## Request
Working from the top of the listing below, retype each line through the line containing "(.05, .04, .03), .85)", both included, with no pictures.

## Data segment

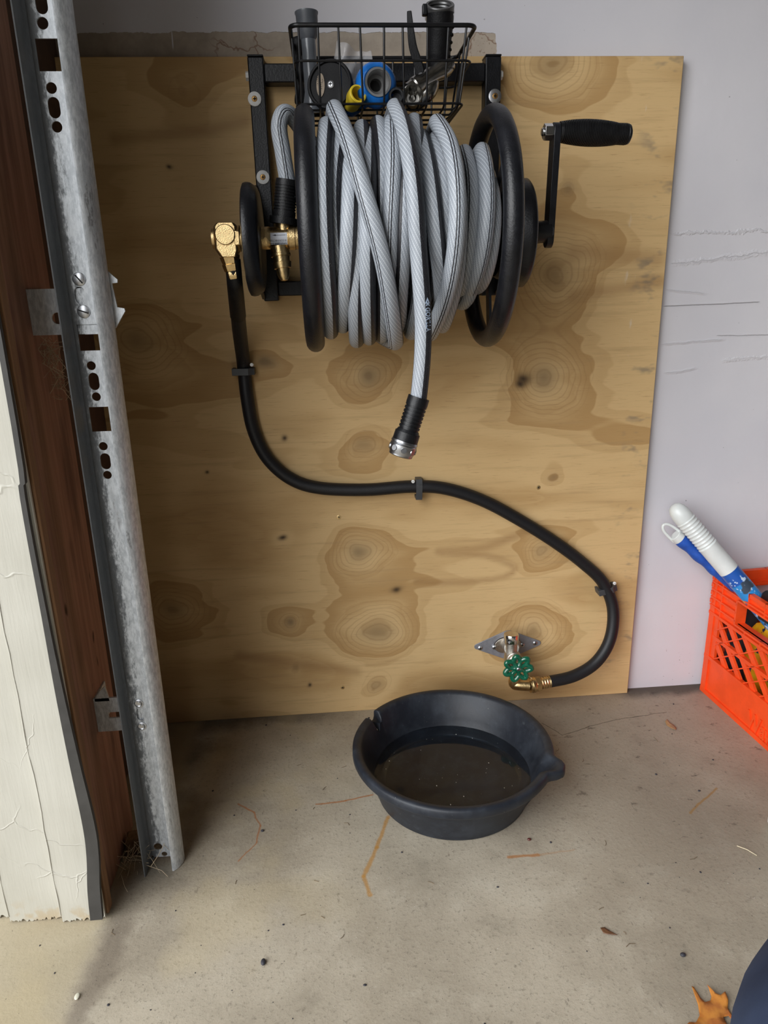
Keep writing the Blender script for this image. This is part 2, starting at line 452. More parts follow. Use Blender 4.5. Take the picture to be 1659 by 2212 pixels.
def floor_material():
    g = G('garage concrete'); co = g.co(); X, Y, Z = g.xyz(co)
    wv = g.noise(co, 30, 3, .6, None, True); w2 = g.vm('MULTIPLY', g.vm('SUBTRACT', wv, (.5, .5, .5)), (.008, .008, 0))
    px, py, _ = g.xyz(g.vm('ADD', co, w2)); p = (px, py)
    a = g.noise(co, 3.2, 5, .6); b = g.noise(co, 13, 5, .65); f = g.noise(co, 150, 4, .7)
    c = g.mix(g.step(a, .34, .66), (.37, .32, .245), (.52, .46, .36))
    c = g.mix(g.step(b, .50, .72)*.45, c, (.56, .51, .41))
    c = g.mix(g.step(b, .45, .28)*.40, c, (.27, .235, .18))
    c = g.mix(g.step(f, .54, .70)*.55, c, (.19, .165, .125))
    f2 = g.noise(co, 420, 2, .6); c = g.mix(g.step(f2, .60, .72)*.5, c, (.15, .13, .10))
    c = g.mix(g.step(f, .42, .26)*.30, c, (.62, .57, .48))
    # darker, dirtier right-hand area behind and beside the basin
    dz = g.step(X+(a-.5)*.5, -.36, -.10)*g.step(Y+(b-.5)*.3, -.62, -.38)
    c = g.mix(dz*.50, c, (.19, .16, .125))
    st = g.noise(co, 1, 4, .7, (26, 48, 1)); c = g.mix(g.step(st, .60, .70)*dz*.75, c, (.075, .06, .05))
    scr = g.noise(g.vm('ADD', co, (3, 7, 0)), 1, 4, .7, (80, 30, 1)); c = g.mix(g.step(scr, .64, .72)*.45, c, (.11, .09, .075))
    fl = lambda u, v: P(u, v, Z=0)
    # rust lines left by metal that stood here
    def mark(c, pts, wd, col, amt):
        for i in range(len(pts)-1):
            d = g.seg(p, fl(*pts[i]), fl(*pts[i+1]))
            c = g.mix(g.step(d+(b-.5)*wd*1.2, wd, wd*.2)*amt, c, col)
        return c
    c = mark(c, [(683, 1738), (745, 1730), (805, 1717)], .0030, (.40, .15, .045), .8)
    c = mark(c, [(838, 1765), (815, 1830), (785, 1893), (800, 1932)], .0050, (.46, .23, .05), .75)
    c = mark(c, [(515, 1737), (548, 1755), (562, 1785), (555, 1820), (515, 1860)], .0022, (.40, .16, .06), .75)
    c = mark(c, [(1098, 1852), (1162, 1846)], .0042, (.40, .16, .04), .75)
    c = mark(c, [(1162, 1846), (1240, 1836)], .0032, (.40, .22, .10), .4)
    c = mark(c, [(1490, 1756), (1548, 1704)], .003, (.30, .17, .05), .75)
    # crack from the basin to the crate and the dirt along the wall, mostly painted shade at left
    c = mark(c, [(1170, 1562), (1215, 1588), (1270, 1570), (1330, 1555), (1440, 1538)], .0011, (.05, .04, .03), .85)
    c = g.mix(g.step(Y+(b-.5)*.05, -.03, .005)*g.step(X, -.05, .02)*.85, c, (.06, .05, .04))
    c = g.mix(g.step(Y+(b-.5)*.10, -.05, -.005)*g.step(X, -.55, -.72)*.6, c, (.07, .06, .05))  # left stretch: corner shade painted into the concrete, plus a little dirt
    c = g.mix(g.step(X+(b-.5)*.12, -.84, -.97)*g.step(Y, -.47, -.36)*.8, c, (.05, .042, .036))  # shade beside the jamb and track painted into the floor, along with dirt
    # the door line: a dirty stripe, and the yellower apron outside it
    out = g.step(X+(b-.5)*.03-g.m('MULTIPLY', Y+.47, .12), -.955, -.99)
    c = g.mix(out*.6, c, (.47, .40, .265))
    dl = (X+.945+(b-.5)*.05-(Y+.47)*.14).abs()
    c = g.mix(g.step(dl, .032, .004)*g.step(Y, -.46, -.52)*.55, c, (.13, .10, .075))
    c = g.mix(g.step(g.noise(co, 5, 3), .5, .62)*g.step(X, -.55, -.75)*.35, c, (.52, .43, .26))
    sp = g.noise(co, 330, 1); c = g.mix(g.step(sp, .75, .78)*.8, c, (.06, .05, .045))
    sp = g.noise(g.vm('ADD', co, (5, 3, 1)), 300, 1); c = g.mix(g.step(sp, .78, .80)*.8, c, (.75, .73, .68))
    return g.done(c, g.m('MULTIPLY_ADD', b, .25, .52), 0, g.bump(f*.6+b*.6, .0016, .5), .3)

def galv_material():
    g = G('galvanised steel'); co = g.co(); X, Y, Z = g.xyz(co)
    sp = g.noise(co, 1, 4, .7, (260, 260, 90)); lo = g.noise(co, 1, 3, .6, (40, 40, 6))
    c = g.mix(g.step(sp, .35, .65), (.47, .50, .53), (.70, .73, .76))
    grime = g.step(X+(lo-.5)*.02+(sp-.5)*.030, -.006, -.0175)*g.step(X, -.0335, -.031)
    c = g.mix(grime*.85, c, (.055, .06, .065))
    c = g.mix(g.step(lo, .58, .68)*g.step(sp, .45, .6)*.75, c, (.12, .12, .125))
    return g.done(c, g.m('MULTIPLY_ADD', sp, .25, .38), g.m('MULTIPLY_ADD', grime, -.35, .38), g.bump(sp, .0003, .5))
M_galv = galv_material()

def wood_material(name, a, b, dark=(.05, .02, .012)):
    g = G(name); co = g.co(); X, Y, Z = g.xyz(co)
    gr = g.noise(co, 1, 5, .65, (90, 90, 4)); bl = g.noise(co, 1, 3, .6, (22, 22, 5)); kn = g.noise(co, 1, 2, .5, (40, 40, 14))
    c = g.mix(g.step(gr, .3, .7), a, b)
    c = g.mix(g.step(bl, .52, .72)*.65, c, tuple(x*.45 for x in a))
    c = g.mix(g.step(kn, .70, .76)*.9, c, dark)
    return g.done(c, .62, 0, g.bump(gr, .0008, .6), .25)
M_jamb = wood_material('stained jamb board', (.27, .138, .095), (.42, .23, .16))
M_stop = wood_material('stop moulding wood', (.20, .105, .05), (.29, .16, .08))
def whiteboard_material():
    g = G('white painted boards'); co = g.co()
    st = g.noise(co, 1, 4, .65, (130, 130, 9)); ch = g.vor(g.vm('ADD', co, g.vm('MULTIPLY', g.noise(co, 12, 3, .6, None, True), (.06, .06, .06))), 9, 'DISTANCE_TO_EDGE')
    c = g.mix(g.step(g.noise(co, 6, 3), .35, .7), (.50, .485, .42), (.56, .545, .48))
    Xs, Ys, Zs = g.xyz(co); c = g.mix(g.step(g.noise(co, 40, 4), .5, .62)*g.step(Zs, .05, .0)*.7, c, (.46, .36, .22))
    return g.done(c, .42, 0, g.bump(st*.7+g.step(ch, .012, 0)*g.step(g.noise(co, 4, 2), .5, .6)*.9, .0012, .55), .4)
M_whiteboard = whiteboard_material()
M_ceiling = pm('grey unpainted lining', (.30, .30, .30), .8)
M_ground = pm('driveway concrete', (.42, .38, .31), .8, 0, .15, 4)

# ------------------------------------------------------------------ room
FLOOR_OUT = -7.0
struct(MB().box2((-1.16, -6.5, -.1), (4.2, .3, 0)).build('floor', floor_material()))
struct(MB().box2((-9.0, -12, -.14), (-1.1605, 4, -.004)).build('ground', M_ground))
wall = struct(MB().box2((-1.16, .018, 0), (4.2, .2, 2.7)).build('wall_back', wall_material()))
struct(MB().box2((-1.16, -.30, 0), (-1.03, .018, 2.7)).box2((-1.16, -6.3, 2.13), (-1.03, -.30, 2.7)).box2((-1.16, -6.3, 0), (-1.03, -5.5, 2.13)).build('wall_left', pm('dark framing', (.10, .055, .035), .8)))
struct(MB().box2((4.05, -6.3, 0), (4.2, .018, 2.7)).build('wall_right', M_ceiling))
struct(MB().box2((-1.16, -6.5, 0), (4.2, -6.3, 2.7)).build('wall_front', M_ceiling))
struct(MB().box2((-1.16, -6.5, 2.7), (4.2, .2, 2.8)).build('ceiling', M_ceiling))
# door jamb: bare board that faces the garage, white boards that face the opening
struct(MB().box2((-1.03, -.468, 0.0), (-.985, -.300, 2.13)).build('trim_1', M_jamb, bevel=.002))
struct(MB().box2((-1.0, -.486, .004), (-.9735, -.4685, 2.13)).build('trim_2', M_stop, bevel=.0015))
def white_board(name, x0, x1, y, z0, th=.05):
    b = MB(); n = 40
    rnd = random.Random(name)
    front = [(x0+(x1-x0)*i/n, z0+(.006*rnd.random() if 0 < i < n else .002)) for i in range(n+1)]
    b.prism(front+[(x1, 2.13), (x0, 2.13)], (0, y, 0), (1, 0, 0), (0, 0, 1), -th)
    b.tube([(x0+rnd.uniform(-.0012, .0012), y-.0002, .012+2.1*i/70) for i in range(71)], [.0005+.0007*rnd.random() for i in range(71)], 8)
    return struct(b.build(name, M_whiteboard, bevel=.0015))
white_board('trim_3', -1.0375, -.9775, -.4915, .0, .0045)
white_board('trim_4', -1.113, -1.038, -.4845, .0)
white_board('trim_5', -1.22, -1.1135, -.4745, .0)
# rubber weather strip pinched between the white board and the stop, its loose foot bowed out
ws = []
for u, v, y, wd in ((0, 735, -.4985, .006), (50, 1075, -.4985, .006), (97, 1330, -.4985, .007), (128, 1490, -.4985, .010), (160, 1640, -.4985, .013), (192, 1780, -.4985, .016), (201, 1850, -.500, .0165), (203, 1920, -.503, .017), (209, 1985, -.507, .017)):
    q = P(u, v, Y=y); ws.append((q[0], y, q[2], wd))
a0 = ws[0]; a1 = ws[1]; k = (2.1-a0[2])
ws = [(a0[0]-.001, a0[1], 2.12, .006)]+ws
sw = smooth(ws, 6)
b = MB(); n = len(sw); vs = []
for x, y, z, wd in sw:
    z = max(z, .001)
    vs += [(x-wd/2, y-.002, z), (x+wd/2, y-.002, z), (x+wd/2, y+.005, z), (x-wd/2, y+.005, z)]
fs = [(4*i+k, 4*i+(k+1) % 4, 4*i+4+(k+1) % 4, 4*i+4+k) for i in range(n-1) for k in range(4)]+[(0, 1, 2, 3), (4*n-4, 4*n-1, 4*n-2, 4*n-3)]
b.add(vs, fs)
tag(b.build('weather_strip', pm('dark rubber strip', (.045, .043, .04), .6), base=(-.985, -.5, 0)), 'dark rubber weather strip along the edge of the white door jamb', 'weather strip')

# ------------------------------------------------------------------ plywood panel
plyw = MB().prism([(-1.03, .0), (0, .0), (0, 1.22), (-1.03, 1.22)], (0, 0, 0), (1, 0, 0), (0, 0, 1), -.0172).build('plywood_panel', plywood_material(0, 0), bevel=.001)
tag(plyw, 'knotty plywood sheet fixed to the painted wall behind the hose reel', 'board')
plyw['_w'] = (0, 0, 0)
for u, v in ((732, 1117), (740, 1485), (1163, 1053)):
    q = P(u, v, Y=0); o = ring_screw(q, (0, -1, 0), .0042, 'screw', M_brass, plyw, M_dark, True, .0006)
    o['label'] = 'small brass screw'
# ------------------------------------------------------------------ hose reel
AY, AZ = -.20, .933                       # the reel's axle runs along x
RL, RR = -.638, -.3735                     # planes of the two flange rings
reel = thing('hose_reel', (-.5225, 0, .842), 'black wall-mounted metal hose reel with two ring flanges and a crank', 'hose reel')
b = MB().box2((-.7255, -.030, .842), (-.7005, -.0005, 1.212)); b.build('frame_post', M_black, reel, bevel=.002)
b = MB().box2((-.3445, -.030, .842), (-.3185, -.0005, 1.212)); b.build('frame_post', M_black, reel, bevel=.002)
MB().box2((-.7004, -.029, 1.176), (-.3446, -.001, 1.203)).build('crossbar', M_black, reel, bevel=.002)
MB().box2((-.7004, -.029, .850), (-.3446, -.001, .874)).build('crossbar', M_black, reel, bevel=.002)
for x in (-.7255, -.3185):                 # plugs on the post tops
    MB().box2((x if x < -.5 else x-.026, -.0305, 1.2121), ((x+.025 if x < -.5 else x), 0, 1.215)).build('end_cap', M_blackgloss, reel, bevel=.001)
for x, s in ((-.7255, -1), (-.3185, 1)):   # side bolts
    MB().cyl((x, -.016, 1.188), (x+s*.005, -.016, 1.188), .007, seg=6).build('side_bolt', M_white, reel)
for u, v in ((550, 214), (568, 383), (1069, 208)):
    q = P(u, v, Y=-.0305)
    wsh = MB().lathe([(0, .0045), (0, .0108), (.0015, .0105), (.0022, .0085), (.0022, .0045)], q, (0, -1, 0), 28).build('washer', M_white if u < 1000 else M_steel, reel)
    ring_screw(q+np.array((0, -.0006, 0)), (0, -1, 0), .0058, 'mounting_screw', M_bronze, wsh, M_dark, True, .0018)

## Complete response
Keep writing the Blender script for this image. This is part 2, starting at line 452. More parts follow. Use Blender 4.5. Take the picture to be 1659 by 2212 pixels.
def floor_material():
    g = G('garage concrete'); co = g.co(); X, Y, Z = g.xyz(co)
    wv = g.noise(co, 30, 3, .6, None, True); w2 = g.vm('MULTIPLY', g.vm('SUBTRACT', wv, (.5, .5, .5)), (.008, .008, 0))
    px, py, _ = g.xyz(g.vm('ADD', co, w2)); p = (px, py)
    a = g.noise(co, 3.2, 5, .6); b = g.noise(co, 13, 5, .65); f = g.noise(co, 150, 4, .7)
    c = g.mix(g.step(a, .34, .66), (.37, .32, .245), (.52, .46, .36))
    c = g.mix(g.step(b, .50, .72)*.45, c, (.56, .51, .41))
    c = g.mix(g.step(b, .45, .28)*.40, c, (.27, .235, .18))
    c = g.mix(g.step(f, .54, .70)*.55, c, (.19, .165, .125))
    f2 = g.noise(co, 420, 2, .6); c = g.mix(g.step(f2, .60, .72)*.5, c, (.15, .13, .10))
    c = g.mix(g.step(f, .42, .26)*.30, c, (.62, .57, .48))
    # darker, dirtier right-hand area behind and beside the basin
    dz = g.step(X+(a-.5)*.5, -.36, -.10)*g.step(Y+(b-.5)*.3, -.62, -.38)
    c = g.mix(dz*.50, c, (.19, .16, .125))
    st = g.noise(co, 1, 4, .7, (26, 48, 1)); c = g.mix(g.step(st, .60, .70)*dz*.75, c, (.075, .06, .05))
    scr = g.noise(g.vm('ADD', co, (3, 7, 0)), 1, 4, .7, (80, 30, 1)); c = g.mix(g.step(scr, .64, .72)*.45, c, (.11, .09, .075))
    fl = lambda u, v: P(u, v, Z=0)
    # rust lines left by metal that stood here
    def mark(c, pts, wd, col, amt):
        for i in range(len(pts)-1):
            d = g.seg(p, fl(*pts[i]), fl(*pts[i+1]))
            c = g.mix(g.step(d+(b-.5)*wd*1.2, wd, wd*.2)*amt, c, col)
        return c
    c = mark(c, [(683, 1738), (745, 1730), (805, 1717)], .0030, (.40, .15, .045), .8)
    c = mark(c, [(838, 1765), (815, 1830), (785, 1893), (800, 1932)], .0050, (.46, .23, .05), .75)
    c = mark(c, [(515, 1737), (548, 1755), (562, 1785), (555, 1820), (515, 1860)], .0022, (.40, .16, .06), .75)
    c = mark(c, [(1098, 1852), (1162, 1846)], .0042, (.40, .16, .04), .75)
    c = mark(c, [(1162, 1846), (1240, 1836)], .0032, (.40, .22, .10), .4)
    c = mark(c, [(1490, 1756), (1548, 1704)], .003, (.30, .17, .05), .75)
    # crack from the basin to the crate and the dirt along the wall, mostly painted shade at left
    c = mark(c, [(1170, 1562), (1215, 1588), (1270, 1570), (1330, 1555), (1440, 1538)], .0011, (.05, .04, .03), .85)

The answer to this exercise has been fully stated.